The IPCC said the South Yorkshire Police officers were all identified through the Jay Report which found that more than 1,400 children had been subjected to CSE in the town between 1997 and 2013.

Professor Alexis Jay’s report criticised the way in which South Yorkshire Police and Rotherham Council dealt with complaints from teenage girls who said they had been rape and trafficked by gangs of mainly Asian men.

The commission said the officers are part of a group of 13 referred to the IPCC by South Yorkshire Police.

The other three officers, who were identified through a separate internal review by South Yorkshire Police rather than the Jay Report, will not face investigation at this time.

The IPCC has decided that two do not justify an investigation involving the commission at this stage and the status of the third remains under review.

IPCC Commissioner Kathryn Stone said: “The amount of public concern across the country about this episode and the impact on confidence in the police means it is important that a fully independent investigation is conducted to establish how South Yorkshire Police dealt with child sexual exploitation.

“I sincerely hope that victims and their families will see this investigation as a positive step towards answering the many questions they must have. I have met with South Yorkshire Police and am reassured by their commitment to fully cooperate with the investigation.”

Professor Jay said senior police and council officials must have known what was happening but failed to act.

Today the IPCC identified seven parts of the report, which was published in August, that could lead to misconduct allegations against the officers under investigation.

These are:

:: An officer is alleged to have argued against the category of sexual abuse being used during a child protection conference because he thought that the child had been 100% consensual in every incident. This relates to one officer.

:: A named suspect was threatening a family and actively involved in encouraging the victim to engage in prostitution, according to a 2001 intelligence report, but there appears to have been be “no police activity directed around” the suspect’s offending. The commission said officers have not yet been identified in relation to this allegation.

:: An allegation that evidence was lost in relation to a report in 2003 that a victim had been raped on four occasions. The offender was named and arrested. This relates to one officer.

:: An allegation of a “failure to progress an investigation” into a report from a 14-year-old girl that she had been raped. This relates to three officers.

:: An allegation of a failure to adequately investigate an incident in which a young girl was found drunk in the back of a car and an individual had indecent photographs of her on his mobile phone. The relates relates to two officers.

:: An allegation of a failure to adequately investigate naked images of a young girl and possible evidence of group offending. This relates to two officers.

:: Allegations surrounding the police response to information supplied in 2001 highlighting concerns regarding CSE issues in Rotherham and an allegation of lack of police action in response to two commissioned written reports about sexual exploitation in 2003 and 2006. This relates to one officer.

The controversy that followed the publication of the Jay Report report led to a series of high-profile resignations including Rotherham council leader Roger Stone, council chief executive Martin Kimber and council director of children’s services Joyce Thacker.
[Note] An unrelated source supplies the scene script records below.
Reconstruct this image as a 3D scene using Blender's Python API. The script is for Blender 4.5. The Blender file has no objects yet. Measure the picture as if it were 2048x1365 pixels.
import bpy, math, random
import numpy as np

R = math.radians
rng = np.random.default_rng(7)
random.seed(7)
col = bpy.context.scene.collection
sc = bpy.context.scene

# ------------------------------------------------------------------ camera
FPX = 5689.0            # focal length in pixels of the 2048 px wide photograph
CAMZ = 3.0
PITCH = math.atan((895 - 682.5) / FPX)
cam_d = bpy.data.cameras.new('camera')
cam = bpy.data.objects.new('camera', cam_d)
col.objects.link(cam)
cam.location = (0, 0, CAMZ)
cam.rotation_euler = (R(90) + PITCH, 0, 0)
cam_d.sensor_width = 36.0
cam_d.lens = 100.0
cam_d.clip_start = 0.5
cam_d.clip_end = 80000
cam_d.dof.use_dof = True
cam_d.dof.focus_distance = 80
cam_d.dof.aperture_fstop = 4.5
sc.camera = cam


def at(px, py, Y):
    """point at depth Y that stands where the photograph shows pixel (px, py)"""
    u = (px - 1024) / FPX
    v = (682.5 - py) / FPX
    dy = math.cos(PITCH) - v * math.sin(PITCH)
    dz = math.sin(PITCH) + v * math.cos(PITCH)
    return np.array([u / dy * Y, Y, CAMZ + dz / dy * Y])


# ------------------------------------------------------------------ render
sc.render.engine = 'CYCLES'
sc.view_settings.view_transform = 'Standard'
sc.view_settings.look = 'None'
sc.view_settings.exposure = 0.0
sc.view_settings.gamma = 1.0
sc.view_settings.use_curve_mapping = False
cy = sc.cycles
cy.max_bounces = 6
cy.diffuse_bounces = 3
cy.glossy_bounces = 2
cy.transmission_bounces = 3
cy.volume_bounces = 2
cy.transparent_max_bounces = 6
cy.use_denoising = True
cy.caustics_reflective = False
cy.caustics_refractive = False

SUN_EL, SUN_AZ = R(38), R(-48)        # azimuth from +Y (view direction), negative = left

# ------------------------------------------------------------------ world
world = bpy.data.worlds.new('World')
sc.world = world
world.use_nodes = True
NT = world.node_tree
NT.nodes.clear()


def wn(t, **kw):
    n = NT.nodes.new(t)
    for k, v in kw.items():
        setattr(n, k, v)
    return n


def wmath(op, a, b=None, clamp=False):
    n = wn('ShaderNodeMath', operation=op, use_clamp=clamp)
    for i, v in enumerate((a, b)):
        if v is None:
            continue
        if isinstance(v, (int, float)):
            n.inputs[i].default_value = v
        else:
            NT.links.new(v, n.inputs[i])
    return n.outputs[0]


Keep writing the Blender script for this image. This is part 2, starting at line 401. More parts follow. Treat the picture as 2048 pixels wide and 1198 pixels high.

The most high profile resignation was that of South Yorkshire’s Police and Crime Commissioner Shaun Wright, who was the Rotherham councillor overseeing children’s services between 2005 and 2010.

South Yorkshire’s chief constable David Crompton has also been under pressure to explain his force’s attitude towards CSE over the last 15 years.

Mr Crompton has pledged to investigate individual cases and stressed that his force has seen a massive increase in the number of officers and other staff devoted to tackling CSE in the last couple of years.

Last month, the the National Crime Agency (NCA) announced it would lead an investigation into outstanding allegations of CSE in Rotherham.

The NCA said it was taking on the inquiry following a request from Mr Crompton.